Andrew Pershing, qui a dirigé l'équipe scientifique de Climate Central, explique le problème. « À mesure que le climat se réchauffe, si une course a lieu la même semaine chaque année, ce bon climat vous échappe. Ces bonnes conditions deviennent de moins en moins fréquentes », a-t-il déclaré.
Plusieurs solutions sont à l'étude pour s'adapter :
- Avancer les heures de départ : Lancer les courses aux premières lueurs du jour pourrait permettre d'éviter les pics de chaleur.
- Modifier le calendrier : Déplacer les dates des événements vers des périodes plus fraîches de l'année.
- Améliorer le soutien aux coureurs : Augmenter le nombre de points d'eau et de postes de secours.
Un exemple extrême a été observé lors des Championnats du monde d'athlétisme de 2019 à Doha, où les marathons masculin et féminin ont débuté à minuit.
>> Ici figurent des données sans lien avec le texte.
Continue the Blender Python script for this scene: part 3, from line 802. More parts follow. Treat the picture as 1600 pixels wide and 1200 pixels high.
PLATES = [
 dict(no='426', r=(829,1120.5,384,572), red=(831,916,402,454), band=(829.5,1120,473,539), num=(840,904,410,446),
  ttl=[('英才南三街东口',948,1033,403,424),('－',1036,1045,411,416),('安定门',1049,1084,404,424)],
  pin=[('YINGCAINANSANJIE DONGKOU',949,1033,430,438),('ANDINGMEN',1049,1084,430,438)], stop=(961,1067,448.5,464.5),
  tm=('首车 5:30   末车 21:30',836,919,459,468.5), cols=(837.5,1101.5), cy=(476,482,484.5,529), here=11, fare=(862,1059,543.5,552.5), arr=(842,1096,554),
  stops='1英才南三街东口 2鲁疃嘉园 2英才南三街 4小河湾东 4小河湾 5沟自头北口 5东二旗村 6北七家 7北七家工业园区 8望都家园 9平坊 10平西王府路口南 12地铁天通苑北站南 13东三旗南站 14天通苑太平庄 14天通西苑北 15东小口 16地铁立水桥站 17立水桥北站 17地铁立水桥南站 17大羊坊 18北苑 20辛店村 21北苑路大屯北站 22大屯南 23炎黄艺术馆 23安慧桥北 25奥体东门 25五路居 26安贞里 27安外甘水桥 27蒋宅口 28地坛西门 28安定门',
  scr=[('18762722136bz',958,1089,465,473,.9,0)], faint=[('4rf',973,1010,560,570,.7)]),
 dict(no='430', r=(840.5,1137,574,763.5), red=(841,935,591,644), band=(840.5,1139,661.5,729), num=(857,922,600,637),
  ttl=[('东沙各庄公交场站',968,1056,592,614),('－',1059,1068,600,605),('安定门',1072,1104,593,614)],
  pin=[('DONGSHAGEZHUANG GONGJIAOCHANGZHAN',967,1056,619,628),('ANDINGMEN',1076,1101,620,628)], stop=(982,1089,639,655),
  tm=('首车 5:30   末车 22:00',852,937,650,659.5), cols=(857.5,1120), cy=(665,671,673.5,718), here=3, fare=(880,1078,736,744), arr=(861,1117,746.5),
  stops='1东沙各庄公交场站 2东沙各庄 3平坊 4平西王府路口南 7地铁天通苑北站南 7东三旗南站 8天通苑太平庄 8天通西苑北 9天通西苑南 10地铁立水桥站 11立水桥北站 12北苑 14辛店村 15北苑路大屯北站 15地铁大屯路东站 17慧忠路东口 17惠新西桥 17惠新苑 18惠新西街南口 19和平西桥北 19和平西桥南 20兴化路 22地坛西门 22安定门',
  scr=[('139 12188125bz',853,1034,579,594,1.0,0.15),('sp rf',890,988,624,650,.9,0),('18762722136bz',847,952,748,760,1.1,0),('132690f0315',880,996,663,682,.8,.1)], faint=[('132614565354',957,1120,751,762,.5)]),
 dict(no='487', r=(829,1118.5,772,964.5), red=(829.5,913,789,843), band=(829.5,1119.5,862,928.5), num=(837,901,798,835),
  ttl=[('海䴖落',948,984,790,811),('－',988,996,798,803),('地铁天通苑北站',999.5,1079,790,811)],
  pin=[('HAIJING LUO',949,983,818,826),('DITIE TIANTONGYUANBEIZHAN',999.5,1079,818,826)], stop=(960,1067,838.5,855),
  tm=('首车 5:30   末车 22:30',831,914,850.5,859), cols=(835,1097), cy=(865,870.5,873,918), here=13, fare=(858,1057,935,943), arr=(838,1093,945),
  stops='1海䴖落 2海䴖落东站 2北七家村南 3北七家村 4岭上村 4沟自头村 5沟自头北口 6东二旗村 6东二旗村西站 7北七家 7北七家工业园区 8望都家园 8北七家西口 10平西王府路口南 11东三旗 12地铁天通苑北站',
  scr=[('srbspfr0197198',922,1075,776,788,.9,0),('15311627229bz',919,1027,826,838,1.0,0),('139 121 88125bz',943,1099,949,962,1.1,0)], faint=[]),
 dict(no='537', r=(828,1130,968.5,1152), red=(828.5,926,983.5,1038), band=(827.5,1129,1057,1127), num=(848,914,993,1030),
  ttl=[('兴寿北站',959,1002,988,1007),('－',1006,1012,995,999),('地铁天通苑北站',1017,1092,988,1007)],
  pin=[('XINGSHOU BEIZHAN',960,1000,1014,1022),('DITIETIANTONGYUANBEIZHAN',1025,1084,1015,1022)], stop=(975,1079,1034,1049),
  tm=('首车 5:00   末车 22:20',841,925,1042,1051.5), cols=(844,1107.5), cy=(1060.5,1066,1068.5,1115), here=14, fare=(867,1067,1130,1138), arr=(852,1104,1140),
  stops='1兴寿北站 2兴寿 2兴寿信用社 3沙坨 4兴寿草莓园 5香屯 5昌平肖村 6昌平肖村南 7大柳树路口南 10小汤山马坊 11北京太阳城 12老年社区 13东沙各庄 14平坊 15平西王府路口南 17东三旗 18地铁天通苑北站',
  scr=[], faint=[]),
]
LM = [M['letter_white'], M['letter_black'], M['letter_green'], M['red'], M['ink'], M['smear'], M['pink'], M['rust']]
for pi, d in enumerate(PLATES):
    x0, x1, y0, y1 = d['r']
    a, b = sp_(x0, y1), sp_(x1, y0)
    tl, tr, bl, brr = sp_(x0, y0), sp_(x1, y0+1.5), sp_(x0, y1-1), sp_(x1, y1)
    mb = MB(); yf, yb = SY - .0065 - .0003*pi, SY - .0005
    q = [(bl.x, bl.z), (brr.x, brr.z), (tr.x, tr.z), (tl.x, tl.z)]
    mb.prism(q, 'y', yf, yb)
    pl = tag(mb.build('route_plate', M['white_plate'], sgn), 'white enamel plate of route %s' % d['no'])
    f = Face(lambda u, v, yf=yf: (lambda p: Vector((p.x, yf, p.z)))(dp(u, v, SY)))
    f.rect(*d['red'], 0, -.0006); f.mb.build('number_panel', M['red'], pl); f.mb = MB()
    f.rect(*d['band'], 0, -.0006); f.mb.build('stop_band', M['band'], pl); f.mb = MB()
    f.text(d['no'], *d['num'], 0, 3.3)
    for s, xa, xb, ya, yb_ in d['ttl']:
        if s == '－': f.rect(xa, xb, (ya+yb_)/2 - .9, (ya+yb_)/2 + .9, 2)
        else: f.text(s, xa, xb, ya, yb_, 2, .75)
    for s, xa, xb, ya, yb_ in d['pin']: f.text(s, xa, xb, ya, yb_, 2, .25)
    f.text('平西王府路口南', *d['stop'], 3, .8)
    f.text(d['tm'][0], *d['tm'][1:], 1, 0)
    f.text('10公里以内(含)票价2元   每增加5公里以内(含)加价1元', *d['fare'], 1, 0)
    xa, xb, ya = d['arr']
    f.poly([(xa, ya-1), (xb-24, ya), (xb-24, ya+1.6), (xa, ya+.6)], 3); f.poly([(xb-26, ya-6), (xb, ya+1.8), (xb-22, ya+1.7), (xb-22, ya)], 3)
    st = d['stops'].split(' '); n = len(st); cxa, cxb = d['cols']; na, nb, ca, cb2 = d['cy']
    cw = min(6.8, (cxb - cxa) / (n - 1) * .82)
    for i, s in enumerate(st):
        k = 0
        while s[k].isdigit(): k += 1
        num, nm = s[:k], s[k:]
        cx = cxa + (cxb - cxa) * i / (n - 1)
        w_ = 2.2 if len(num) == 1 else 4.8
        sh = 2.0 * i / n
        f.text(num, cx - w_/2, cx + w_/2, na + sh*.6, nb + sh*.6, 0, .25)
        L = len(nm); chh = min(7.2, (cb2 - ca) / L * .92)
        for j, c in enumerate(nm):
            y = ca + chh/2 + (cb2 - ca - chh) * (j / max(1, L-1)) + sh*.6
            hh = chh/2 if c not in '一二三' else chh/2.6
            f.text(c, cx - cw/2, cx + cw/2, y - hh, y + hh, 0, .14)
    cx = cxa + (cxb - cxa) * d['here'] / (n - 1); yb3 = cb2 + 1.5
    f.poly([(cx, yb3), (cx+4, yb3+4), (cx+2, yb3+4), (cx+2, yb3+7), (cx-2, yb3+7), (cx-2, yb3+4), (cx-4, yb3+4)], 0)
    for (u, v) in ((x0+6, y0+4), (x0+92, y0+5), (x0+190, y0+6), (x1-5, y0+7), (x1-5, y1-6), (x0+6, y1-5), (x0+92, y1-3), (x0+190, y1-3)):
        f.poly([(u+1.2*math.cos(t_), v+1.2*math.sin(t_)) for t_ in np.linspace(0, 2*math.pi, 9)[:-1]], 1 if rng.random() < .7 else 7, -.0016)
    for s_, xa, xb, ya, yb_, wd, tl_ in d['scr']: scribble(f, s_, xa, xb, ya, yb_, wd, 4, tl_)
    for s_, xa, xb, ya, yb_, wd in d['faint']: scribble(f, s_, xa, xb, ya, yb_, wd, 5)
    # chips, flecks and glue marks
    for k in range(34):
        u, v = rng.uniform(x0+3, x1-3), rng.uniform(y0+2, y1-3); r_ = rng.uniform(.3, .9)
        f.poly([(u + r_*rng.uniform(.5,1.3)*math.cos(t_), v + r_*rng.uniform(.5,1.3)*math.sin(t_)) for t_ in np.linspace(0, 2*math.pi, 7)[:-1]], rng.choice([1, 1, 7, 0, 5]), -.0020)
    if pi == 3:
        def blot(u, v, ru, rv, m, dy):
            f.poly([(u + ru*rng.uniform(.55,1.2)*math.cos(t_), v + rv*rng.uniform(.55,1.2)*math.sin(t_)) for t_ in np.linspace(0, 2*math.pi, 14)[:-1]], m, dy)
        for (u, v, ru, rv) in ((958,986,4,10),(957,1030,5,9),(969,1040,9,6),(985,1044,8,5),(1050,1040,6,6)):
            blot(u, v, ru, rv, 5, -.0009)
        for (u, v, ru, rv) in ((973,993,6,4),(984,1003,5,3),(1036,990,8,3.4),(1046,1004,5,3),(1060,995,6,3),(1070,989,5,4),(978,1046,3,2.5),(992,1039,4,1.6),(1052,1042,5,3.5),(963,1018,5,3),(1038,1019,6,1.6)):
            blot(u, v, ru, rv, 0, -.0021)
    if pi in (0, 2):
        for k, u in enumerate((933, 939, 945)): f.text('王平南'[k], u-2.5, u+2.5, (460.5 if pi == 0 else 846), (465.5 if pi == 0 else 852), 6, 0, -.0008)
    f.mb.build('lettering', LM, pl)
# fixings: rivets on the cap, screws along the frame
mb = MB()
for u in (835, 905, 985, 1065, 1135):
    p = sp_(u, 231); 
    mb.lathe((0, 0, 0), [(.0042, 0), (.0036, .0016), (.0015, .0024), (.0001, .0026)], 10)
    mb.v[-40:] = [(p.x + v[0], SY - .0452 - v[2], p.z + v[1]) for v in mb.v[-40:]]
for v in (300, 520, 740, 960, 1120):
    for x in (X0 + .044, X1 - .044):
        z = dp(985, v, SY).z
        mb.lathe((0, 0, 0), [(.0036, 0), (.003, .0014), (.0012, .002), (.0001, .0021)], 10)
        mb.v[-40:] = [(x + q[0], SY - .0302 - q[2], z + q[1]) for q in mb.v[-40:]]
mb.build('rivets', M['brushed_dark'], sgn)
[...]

Malgré cela, la température pour la course féminine a atteint 31 °C avec une humidité de 77 %.
Un paradoxe pour les records du monde
Étonnamment, plusieurs records du monde de marathon ont été battus ces dernières années, tant chez les hommes que chez les femmes. Beaucoup attribuent ces performances exceptionnelles aux avancées technologiques des chaussures de course, qui améliorent l'efficacité énergétique.
Le regretté Kelvin Kiptum a établi le record masculin à 2:00:35 en 2023 à Chicago, tandis que Ruth Chepngetich a fixé la marque féminine à 2:09:56 dans la même ville. Cependant, les experts préviennent que cette tendance pourrait ne pas durer.
Même avec des chaussures plus performantes, la physiologie humaine a ses limites. La chaleur reste un obstacle fondamental que la technologie ne peut surmonter seule. Pour Maclennan, la conclusion est inévitable : « Je pense que les vagues de chaleur sont déjà en train de réécrire l'histoire des courses. »
L'avenir du marathon dépendra de la capacité du sport à s'adapter à un monde en mutation, en trouvant un équilibre entre la performance, la tradition et, surtout, la sécurité des milliers de coureurs qui se pressent chaque année sur les lignes de départ.